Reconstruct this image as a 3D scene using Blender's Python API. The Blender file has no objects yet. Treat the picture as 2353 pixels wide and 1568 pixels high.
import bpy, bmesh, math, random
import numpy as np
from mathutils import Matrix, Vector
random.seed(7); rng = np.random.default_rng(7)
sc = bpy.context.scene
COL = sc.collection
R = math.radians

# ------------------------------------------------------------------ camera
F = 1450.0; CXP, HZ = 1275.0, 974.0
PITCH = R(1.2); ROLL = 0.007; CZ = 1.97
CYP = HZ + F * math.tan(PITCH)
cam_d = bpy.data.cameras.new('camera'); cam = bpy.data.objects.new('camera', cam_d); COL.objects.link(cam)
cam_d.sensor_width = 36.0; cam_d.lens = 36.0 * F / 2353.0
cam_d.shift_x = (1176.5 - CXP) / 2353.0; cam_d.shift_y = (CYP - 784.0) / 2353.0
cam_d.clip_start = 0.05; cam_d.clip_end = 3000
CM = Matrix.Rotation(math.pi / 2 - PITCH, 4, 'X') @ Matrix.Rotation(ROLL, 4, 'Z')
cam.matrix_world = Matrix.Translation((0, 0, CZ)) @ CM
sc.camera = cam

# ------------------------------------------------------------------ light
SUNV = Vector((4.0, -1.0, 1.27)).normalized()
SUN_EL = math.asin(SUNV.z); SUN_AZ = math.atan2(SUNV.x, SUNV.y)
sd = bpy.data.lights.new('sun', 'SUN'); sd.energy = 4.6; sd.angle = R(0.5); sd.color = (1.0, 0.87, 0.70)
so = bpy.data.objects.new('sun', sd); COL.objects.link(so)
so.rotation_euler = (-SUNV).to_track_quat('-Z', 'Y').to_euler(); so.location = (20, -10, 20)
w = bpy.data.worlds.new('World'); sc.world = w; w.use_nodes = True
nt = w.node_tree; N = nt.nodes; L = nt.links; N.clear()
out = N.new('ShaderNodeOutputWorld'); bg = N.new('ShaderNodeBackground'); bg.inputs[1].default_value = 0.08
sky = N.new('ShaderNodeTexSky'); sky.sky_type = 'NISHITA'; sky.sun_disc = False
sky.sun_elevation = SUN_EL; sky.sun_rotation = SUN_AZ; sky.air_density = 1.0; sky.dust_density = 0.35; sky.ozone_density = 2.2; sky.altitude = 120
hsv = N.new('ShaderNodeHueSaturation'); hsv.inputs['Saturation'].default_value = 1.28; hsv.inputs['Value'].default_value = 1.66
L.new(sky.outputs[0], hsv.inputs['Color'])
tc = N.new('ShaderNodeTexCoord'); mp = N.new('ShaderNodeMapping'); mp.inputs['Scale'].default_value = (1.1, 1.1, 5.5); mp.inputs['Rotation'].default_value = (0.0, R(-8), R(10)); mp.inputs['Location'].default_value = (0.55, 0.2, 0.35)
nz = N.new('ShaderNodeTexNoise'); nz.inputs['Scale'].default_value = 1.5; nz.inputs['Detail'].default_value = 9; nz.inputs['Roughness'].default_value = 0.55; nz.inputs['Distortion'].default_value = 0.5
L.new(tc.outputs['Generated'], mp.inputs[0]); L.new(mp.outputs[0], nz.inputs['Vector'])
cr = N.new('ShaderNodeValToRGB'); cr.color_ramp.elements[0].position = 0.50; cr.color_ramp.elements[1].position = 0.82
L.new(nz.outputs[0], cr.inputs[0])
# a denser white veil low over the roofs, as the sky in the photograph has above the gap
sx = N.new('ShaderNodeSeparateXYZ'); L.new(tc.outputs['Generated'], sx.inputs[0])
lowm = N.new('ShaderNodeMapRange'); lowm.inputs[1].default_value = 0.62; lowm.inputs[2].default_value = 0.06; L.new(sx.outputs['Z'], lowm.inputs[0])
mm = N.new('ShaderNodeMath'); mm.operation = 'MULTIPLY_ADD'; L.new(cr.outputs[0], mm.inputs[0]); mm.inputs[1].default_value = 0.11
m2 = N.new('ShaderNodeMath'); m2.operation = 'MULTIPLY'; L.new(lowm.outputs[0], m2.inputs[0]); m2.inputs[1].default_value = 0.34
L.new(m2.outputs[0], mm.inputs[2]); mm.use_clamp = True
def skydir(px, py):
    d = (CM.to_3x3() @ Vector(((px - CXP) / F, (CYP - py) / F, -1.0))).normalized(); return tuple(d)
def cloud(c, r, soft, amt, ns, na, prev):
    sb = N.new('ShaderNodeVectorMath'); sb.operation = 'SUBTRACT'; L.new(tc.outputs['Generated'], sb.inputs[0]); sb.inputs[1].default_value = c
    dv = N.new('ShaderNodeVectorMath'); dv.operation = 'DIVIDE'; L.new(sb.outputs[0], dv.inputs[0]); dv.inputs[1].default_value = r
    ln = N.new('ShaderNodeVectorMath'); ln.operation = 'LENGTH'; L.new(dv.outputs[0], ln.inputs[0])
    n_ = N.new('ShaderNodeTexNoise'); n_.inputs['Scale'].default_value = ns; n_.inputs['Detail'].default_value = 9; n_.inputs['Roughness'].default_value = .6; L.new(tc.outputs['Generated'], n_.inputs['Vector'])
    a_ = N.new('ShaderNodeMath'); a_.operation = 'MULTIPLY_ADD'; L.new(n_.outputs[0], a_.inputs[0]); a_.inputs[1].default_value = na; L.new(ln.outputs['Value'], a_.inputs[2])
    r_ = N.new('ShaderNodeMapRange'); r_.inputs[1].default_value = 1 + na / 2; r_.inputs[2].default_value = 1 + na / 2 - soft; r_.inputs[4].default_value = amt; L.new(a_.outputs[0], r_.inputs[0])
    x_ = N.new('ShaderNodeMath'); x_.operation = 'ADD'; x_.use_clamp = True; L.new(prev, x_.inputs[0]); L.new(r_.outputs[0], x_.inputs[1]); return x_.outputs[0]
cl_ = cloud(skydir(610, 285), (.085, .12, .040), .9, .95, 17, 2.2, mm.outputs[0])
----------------
[Written problem] Report every line in the data above in which the word "objects" appears.

[Task response]
Reconstruct this image as a 3D scene using Blender's Python API. The Blender file has no objects yet. Treat the picture as 2353 pixels wide and 1568 pixels high.
cam_d = bpy.data.cameras.new('camera'); cam = bpy.data.objects.new('camera', cam_d); COL.objects.link(cam)
so = bpy.data.objects.new('sun', sd); COL.objects.link(so)